Vean qué se siente al quedar encerrado en una torta llena de gorgojos. Cómo se te va pudriendo la cabeza. Cómo te empieza a latir el cuello cuando finalmente la barrera se levanta y tenés, al fin, la chance de avanzar, y ves que en ese instante un semáforo ladino, minúsculo, agazapado, que algún desgraciado decidió instalar a diez metros de la barrera, cambia a color rojo para darle prioridad a una calle transversal, a una callejuela con categoría de cortada de la que salen apenas dos, tres autos perdidos que te quitan la oportunidad de cruce que venías esperando desde hacía veinte minutos. Vean cómo, una vez que ese semáforo bendito vuelve a estar en verde, la barrera baja nuevamente y vos seguís ahí, echando raíces en el mismo lugar en el que estabas, preguntándote para qué sirve un estado de derecho cuando lo único que te haría realmente bien es agarrarte a trompadas con alguien.
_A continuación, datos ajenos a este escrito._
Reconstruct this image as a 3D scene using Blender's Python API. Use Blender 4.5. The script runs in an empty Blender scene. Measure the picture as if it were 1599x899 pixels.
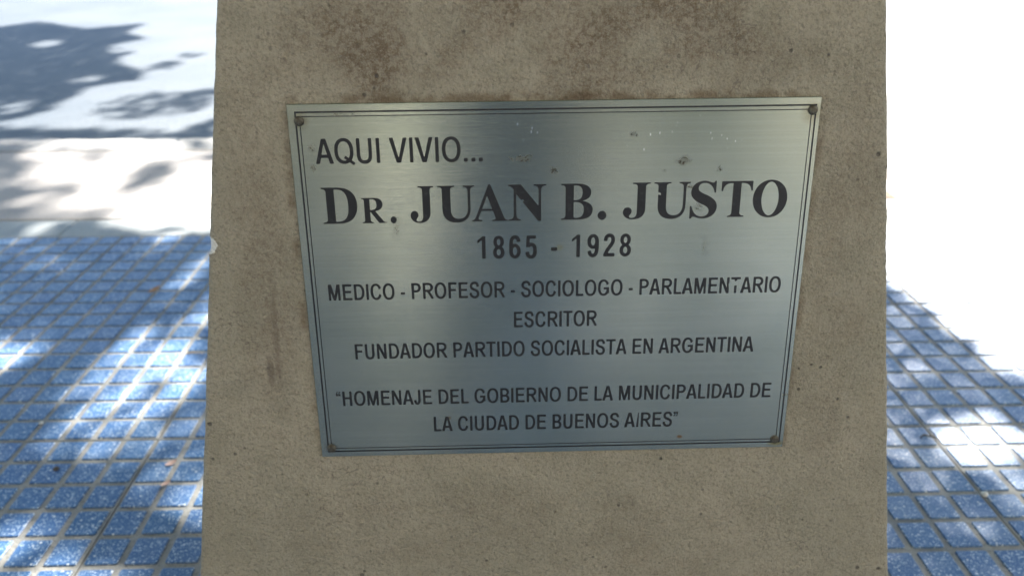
import bpy, bmesh, math, random
import numpy as np
from mathutils import Vector, Matrix, noise, Euler

random.seed(7)
rng = np.random.default_rng(11)
S = bpy.context.scene
COL = S.collection

# ------------------------------------------------------------------ camera
CAM_H = 0.736
F_PX, CX, CY = 1208.0, 799.5, 449.5          # focal length and centre in photo pixels
TH = math.radians(26.2)
PSI = math.atan2(38, math.hypot(F_PX, 595))
fw = Vector((math.sin(PSI)*math.cos(TH), math.cos(PSI)*math.cos(TH), -math.sin(TH)))
rt = Vector((math.cos(PSI), -math.sin(PSI), 0))
dn = fw.cross(rt)
cam_d = bpy.data.cameras.new("camera")
cam = bpy.data.objects.new("camera", cam_d); COL.objects.link(cam)
cam.matrix_world = Matrix(((rt.x, -dn.x, -fw.x, 0), (rt.y, -dn.y, -fw.y, 0), (rt.z, -dn.z, -fw.z, CAM_H), (0, 0, 0, 1)))
cam_d.sensor_width = 36.0
cam_d.lens = F_PX/1599*36
cam_d.clip_start = 0.02; cam_d.clip_end = 2000
cam_d.dof.use_dof = True
cam_d.dof.focus_distance = 0.57
cam_d.dof.aperture_fstop = 7.0
S.camera = cam

# ------------------------------------------------------------------ sky, sun, exposure
SUN_EL, SUN_AZ = math.radians(41), math.radians(27)       # azimuth measured from +Y towards +X
sun_dir = Vector((math.sin(SUN_AZ)*math.cos(SUN_EL), math.cos(SUN_AZ)*math.cos(SUN_EL), math.sin(SUN_EL)))
W = bpy.data.worlds.new("World"); S.world = W; W.use_nodes = True
nt = W.node_tree; nt.nodes.clear()
sky = nt.nodes.new("ShaderNodeTexSky"); sky.sky_type = 'NISHITA'; sky.sun_disc = False
sky.sun_elevation = SUN_EL; sky.sun_rotation = SUN_AZ
sky.air_density = 1.0; sky.dust_density = 0.4; sky.ozone_density = 2.6
bg = nt.nodes.new("ShaderNodeBackground"); bg.inputs[1].default_value = 0.055
wo = nt.nodes.new("ShaderNodeOutputWorld")
nt.links.new(sky.outputs[0], bg.inputs[0]); nt.links.new(bg.outputs[0], wo.inputs[0])
sl = bpy.data.lights.new("sun", 'SUN'); sl.energy = 5.0; sl.angle = math.radians(0.53); sl.color = (1.0, 0.95, 0.87)
so = bpy.data.objects.new("sun", sl); COL.objects.link(so)
so.rotation_euler = (-sun_dir).to_track_quat('-Z', 'Y').to_euler()
so.location = sun_dir*20
S.view_settings.view_transform = 'Standard'; S.view_settings.look = 'None'
S.view_settings.gamma = 1.0; S.view_settings.exposure = 2.62; S.view_settings.use_curve_mapping = False
S.render.engine = 'CYCLES'
S.cycles.max_bounces = 8

# ------------------------------------------------------------------ helpers
def link(name, me, parent=None, loc=None):
    o = bpy.data.objects.new(name, me); COL.objects.link(o)
    if parent is not None: o.parent = parent
    if loc is not None: o.location = loc
    return o
def tag(o, label=None, cat=None, group=None, kind=None):
    if label: o['label'] = label
    if cat: o['category'] = cat
    if group: o['group'] = group
    if kind: o['kind'] = kind
    return o
def mesh(name, V, F, mat=None, smooth=False):
    me = bpy.data.meshes.new(name); me.from_pydata([tuple(v) for v in V], [], [tuple(f) for f in F]); me.update()
    if mat: me.materials.append(mat)
    if smooth: me.polygons.foreach_set("use_smooth", [True]*len(me.polygons))
    return me
def bm_mesh(name, bm, mat=None, smooth=False):
    me = bpy.data.meshes.new(name); bm.to_mesh(me); bm.free()
    if mat: me.materials.append(mat)
    if smooth: me.polygons.foreach_set("use_smooth", [True]*len(me.polygons))
    return me
def box_bm(x0, x1, y0, y1, z0, z1, bev=0.0, seg=2):
    bm = bmesh.new(); bmesh.ops.create_cube(bm, size=1)
    for v in bm.verts: v.co = Vector(((x0+x1)/2+v.co.x*(x1-x0), (y0+y1)/2+v.co.y*(y1-y0), (z0+z1)/2+v.co.z*(z1-z0)))
    if bev: bmesh.ops.bevel(bm, geom=bm.edges[:], offset=bev, segments=seg, affect='EDGES', profile=0.5)
    return bm
def gnd(u, v):
    """photo pixel -> point on the ground plane z=0"""
    a, b = (u-CX)/F_PX, (v-CY)/F_PX
    d = rt*a+dn*b+fw; k = -CAM_H/d.z
    return (d.x*k, d.y*k)
def to_px(p):
    q = Vector(p)-Vector((0, 0, CAM_H)); z = q.dot(fw)
    if z < 0.05: return None
    return (CX+F_PX*q.dot(rt)/z, CY+F_PX*q.dot(dn)/z)

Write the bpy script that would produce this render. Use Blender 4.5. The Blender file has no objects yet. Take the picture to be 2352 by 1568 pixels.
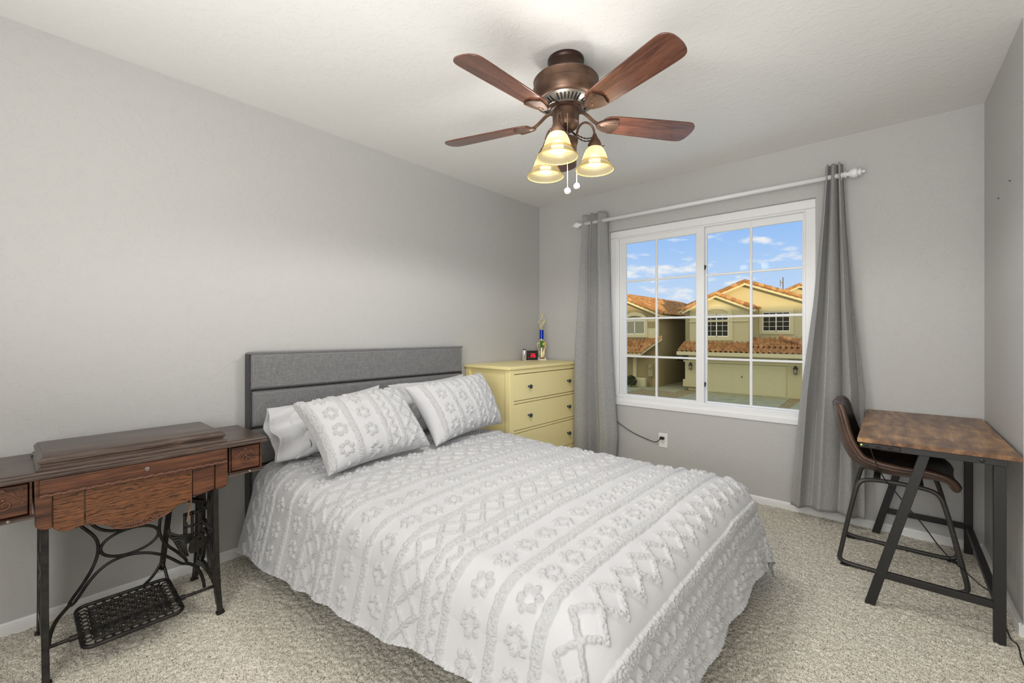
import bpy, math, random
import numpy as np
from mathutils import Vector, Matrix

random.seed(7)
rng = np.random.default_rng(7)
PI = math.pi
scene = bpy.context.scene
COL = scene.collection

# ------------------------------------------------------------------ camera
CAM_H = 1.189
YAW = math.radians(40.91)
FW = Vector((-math.sin(YAW), math.cos(YAW), 0))
RT = Vector((math.cos(YAW), math.sin(YAW), 0))
cd = bpy.data.cameras.new('camera')
cd.sensor_width = 36.0
cd.lens = 36.0 * 1008.6 / 2352.0
cd.shift_y = -17.5 / 2352.0
cd.clip_start = 0.02
cam = bpy.data.objects.new('camera', cd)
cam.location = (0, 0, CAM_H)
cam.rotation_euler = (PI / 2, 0, YAW)
COL.objects.link(cam)
scene.camera = cam

# ------------------------------------------------------------------ exposure
vs = scene.view_settings
scene.display_settings.display_device = 'sRGB'
vs.view_transform = 'Standard'
vs.look = 'None'
vs.exposure = 0.0
vs.gamma = 1.0
vs.use_curve_mapping = False


def srgb(r, g, b):
    def f(c):
        c /= 255.0
        return c / 12.92 if c <= 0.04045 else ((c + 0.055) / 1.055) ** 2.4
    return (f(r), f(g), f(b), 1.0)


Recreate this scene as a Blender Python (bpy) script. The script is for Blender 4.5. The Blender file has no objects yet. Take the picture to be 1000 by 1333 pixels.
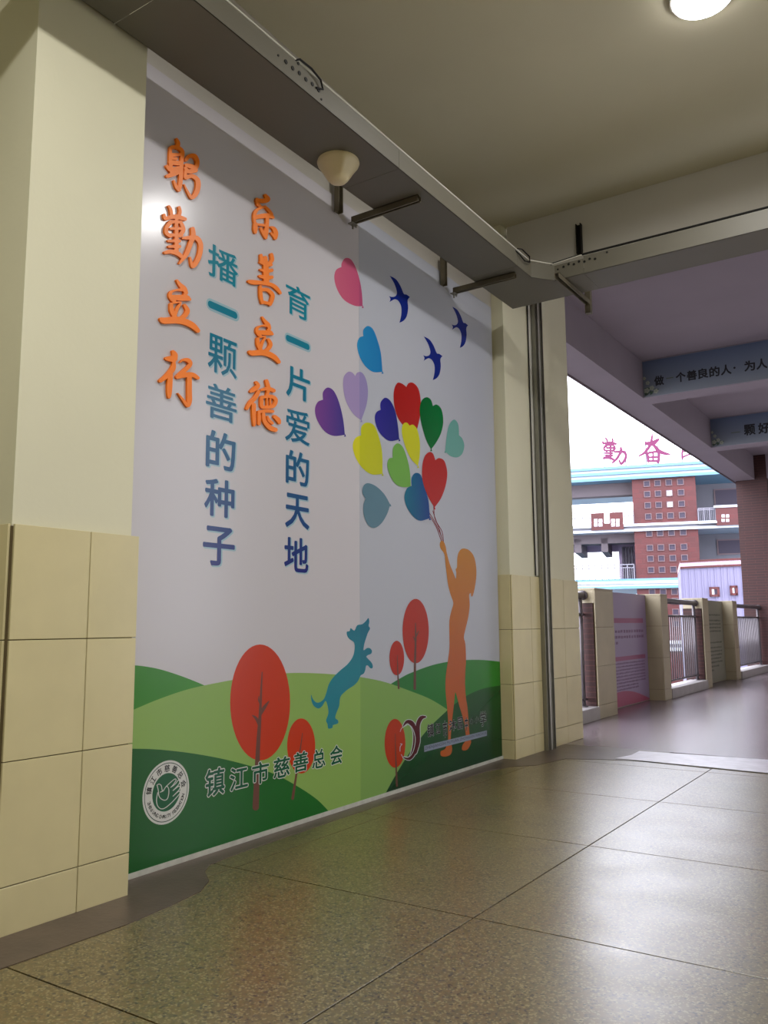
import bpy, math, random
import numpy as np
from mathutils import Vector, Matrix
from mathutils.geometry import delaunay_2d_cdt
random.seed(7)
sc = bpy.context.scene
COL = sc.collection

# ------------------------------------------------------------------ camera (survey of the photograph's vanishing points)
F, CX, CY, H = 1091.0, 500.0, 666.5, 1.17
d1 = Vector((735, 141.5, F)).normalized(); d2 = Vector((1650, -158.5, -F)).normalized()
e_ = d1.dot(d2); AY = (d1 - d2 * e_ / 2).normalized(); AX = d2 - d1 * e_ / 2
AX = (AX - AY * AX.dot(AY)).normalized(); AZ = AX.cross(AY)
R = Matrix((AX, AY, AZ))
EYE = Vector((0, 0, H))
cam = bpy.data.cameras.new('camera'); cam.sensor_fit = 'HORIZONTAL'; cam.sensor_width = 36; cam.lens = 36 * F / 1000
cam.clip_end = 400; cam.clip_start = .05
camo = bpy.data.objects.new('camera', cam); COL.objects.link(camo)
m4 = Matrix.Identity(4)
for j, v in enumerate((R @ Vector((1, 0, 0)), R @ Vector((0, -1, 0)), R @ Vector((0, 0, -1)))):
    for i in range(3): m4[i][j] = v[i]
m4.translation = EYE
camo.matrix_world = m4; sc.camera = camo

# ------------------------------------------------------------------ sky, lights, exposure
world = bpy.data.worlds.new('overcast_sky'); sc.world = world; world.use_nodes = True
bg = world.node_tree.nodes['Background']; bg.inputs[0].default_value = (.87, .89, 1.0, 1); bg.inputs[1].default_value = 7.0
vs = sc.view_settings; vs.view_transform = 'Standard'; vs.look = 'None'; vs.exposure = -.08; vs.gamma = 1; vs.use_curve_mapping = False
LAMP_W = 108; LAMP_COL = (1.0, .985, .95)

# ------------------------------------------------------------------ helpers
def lin(c):
    r = []
    for v in c[:3]:
        v /= 255.0; r.append(v / 12.92 if v <= .04045 else ((v + .055) / 1.055) ** 2.4)
    return (*r, 1)
def mat(name, c, rough=.6, spec=.4, metal=0, mottle=0, mscale=3, bump=0, bscale=40, emit=None):
    m = bpy.data.materials.new(name); m.use_nodes = True; nt = m.node_tree; N = nt.nodes; L = nt.links
    b = N['Principled BSDF']; b.inputs['Base Color'].default_value = lin(c); b.inputs['Roughness'].default_value = rough
    b.inputs['Specular IOR Level'].default_value = spec; b.inputs['Metallic'].default_value = metal
    tc = N.new('ShaderNodeTexCoord')
    if mottle:
        n = N.new('ShaderNodeTexNoise'); n.inputs['Scale'].default_value = mscale; n.inputs['Detail'].default_value = 5
        L.new(tc.outputs['Object'], n.inputs['Vector'])
        r = N.new('ShaderNodeValToRGB'); k = 1 - mottle
        r.color_ramp.elements[0].position = .3; r.color_ramp.elements[1].position = .7
        a = lin(c); r.color_ramp.elements[0].color = (a[0] * k, a[1] * k, a[2] * k, 1); r.color_ramp.elements[1].color = a
        L.new(n.outputs['Fac'], r.inputs['Fac']); L.new(r.outputs['Color'], b.inputs['Base Color'])
    if bump:
        n = N.new('ShaderNodeTexNoise'); n.inputs['Scale'].default_value = bscale; n.inputs['Detail'].default_value = 4
        L.new(tc.outputs['Object'], n.inputs['Vector'])
        p = N.new('ShaderNodeBump'); p.inputs['Strength'].default_value = bump; p.inputs['Distance'].default_value = .01
        L.new(n.outputs['Fac'], p.inputs['Height']); L.new(p.outputs['Normal'], b.inputs['Normal'])
    if emit:
        b.inputs['Emission Color'].default_value = (*emit[:3], 1); b.inputs['Emission Strength'].default_value = emit[3]
    return m
class MB:
    def __init__(s): s.v = []; s.f = []
    def add(s, vs_, fs):
        o = len(s.v); s.v += [tuple(v) for v in vs_]; s.f += [tuple(i + o for i in f) for f in fs]; return s
    def box(s, x0, x1, y0, y1, z0, z1):
        return s.add([(x, y, z) for z in (z0, z1) for y in (y0, y1) for x in (x0, x1)],
                     [(0, 2, 3, 1), (4, 5, 7, 6), (0, 1, 5, 4), (2, 6, 7, 3), (0, 4, 6, 2), (1, 3, 7, 5)])
    def bbox(s, x0, x1, y0, y1, z0, z1, c):
        # box with chamfered edges in the x/y outline's vertical corners and the top/bottom rims
        if min(x1 - x0, y1 - y0, z1 - z0) < 2.2 * c: return s.box(x0, x1, y0, y1, z0, z1)
        vs_ = []
        for sx, xa in ((-1, x0), (1, x1)):
            for sy, ya in ((-1, y0), (1, y1)):
                for sz, za in ((-1, z0), (1, z1)):
                    vs_ += [(xa, ya - sy * c, za - sz * c), (xa - sx * c, ya, za - sz * c), (xa - sx * c, ya - sy * c, za)]
        def I(i, j, k, a): return ((i * 2 + j) * 2 + k) * 3 + a
        fs = []
        for i in (0, 1):
            q = [I(i, 0, 0, 0), I(i, 1, 0, 0), I(i, 1, 1, 0), I(i, 0, 1, 0)]; fs.append(q if i else q[::-1])
            q = [I(0, i, 0, 1), I(0, i, 1, 1), I(1, i, 1, 1), I(1, i, 0, 1)]; fs.append(q if i else q[::-1])
            q = [I(0, 0, i, 2), I(1, 0, i, 2), I(1, 1, i, 2), I(0, 1, i, 2)]; fs.append(q if i else q[::-1])
        for i in (0, 1):
            for j in (0, 1):
                fs.append((I(i, j, 0, 0), I(i, j, 1, 0), I(i, j, 1, 1), I(i, j, 0, 1)))
                fs.append((I(i, 0, j, 0), I(i, 1, j, 0), I(i, 1, j, 2), I(i, 0, j, 2)))
                fs.append((I(0, i, j, 1), I(1, i, j, 1), I(1, i, j, 2), I(0, i, j, 2)))
                for k in (0, 1): fs.append((I(i, j, k, 0), I(i, j, k, 1), I(i, j, k, 2)))
        return s.add(vs_, fs)
    def tube(s, pts, r, n=10, caps=True):
        pts = [Vector(p) for p in pts]; rings = []
        up = None
        for i, p in enumerate(pts):
            t = ((pts[min(i + 1, len(pts) - 1)] - pts[max(i - 1, 0)])).normalized()
            a = up if up else (Vector((0, 0, 1)) if abs(t.z) < .9 else Vector((1, 0, 0)))
            u = (a - t * a.dot(t)).normalized(); w = t.cross(u); up = u
            rr = r[i] if isinstance(r, (list, tuple)) else r
            rings.append([p + (u * math.cos(2 * math.pi * k / n) + w * math.sin(2 * math.pi * k / n)) * rr for k in range(n)])
        o = [v for g in rings for v in g]; fs = []
        for i in range(len(pts) - 1):
            for k in range(n):
                fs.append((i * n + k, i * n + (k + 1) % n, (i + 1) * n + (k + 1) % n, (i + 1) * n + k))
        if caps: fs.append(tuple(range(n))[::-1]); fs.append(tuple((len(pts) - 1) * n + k for k in range(n)))
        return s.add(o, fs)
    def lathe(s, prof, c=(0, 0, 0), n=32):
        o = [(c[0] + r * math.cos(2 * math.pi * k / n), c[1] + r * math.sin(2 * math.pi * k / n), c[2] + z) for r, z in prof for k in range(n)]
        fs = [(i * n + k, i * n + (k + 1) % n, (i + 1) * n + (k + 1) % n, (i + 1) * n + k) for i in range(len(prof) - 1) for k in range(n)]
        return s.add(o, fs)
    def prism(s, poly, a, b, f):
        """poly: 2D outline, extruded between a and b; f(u, v, w) gives the 3D point"""
        n = len(poly)
        return s.add([f(p[0], p[1], a) for p in poly] + [f(p[0], p[1], b) for p in poly],
                     [tuple(range(n))[::-1], tuple(range(n, 2 * n))] + [(i, (i + 1) % n, n + (i + 1) % n, n + i) for i in range(n)])
    def build(s, name, m, parent=None, smooth=False):
        me = bpy.data.meshes.new(name); me.from_pydata(s.v, [], s.f); me.update()
        if m: me.materials.append(m)
        if smooth: me.polygons.foreach_set('use_smooth', [True] * len(me.polygons))
        o = bpy.data.objects.new(name, me); COL.objects.link(o)
        if parent: o.parent = parent
        return o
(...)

Entre Flores y Floresta, los dos barrios colapsados por las vías del Sarmiento, sumamos 190.000 personas. Una pequeña legión de ciudadanos que pagamos los mismos impuestos que en Belgrano Futurama y que debemos gestionar nuestros cruces de barrera, muchas veces, por mano propia. Como la barrera, encima, baja mucho antes de que el tren llegue y se queda ahí hasta mucho después de que se vaya —lo que hace que, para el momento en que va a subir, deba volver a bajar porque llega el tren en dirección contraria— en la mayoría de los casos dependemos de la empatía del guardia para que nos abra paso aún cuando la señal intermitente esté encendida.
Eso tiene consecuencias. El 13 de septiembre de 2011, media hora antes del horario en el que yo llevaba a mi hijo a la escuela, un accidente ferroviario en la estación Flores —a tres cuadras del colegio— terminó con once muertos y 228 heridos. Los noticieros hablaron de “accidente fatal”, pero todos los vecinos lo pensamos distinto: era una muerte anunciada. El colectivo 92 se había cansado de esperar y, como tantos otros días, se había mandado derecho en un pésimo cálculo.
Después hubo casos “menores”. Autos con el culo o la trompa reventados, que a veces —a veces— zafaron a tiempo, y peatones arrollados por autos que, al divisar a lo lejos la barrera en alto, se tiraban en palomita y aceleraban a fondo para llegar al cruce antes de que volviera a bajar. En la esquina de mi casa, en Azul y Ramón Falcón, fueron tantos los atropellos que pedimos un reductor de velocidad al Gobierno de la Ciudad. Tres años después tuvimos respuesta: una loma de burro de 10 centímetros de alto que los autos, habituados a epopeyas mayores, superan sin mayor trámite.
Ese es el tamaño de nuestro progreso, en una zona que quedó por fuera del umbral proactivo de todas las gestiones de gobierno y que, a juzgar por el ímpetu retórico que le dan a la línea F, tampoco es tenida en cuenta por los candidatos a ocupar un cargo en la Legislatura de la Ciudad.
“El PRO cumple 16 años prometiendo una línea de subte. Los porteños se olvidaron de la F. Yo no”, dice Leandro Santoro en dos spots —nobleza obliga— bastante cancheros. Fueron esos videítos, y esos textos, los que me llevaron a pensar esta columna y a decir, dispensen la obviedad, que Flores y Floresta también empiezan con F. Que estamos mucho antes en la fila. Y que nos urge saber cuándo nos van a dar el paso.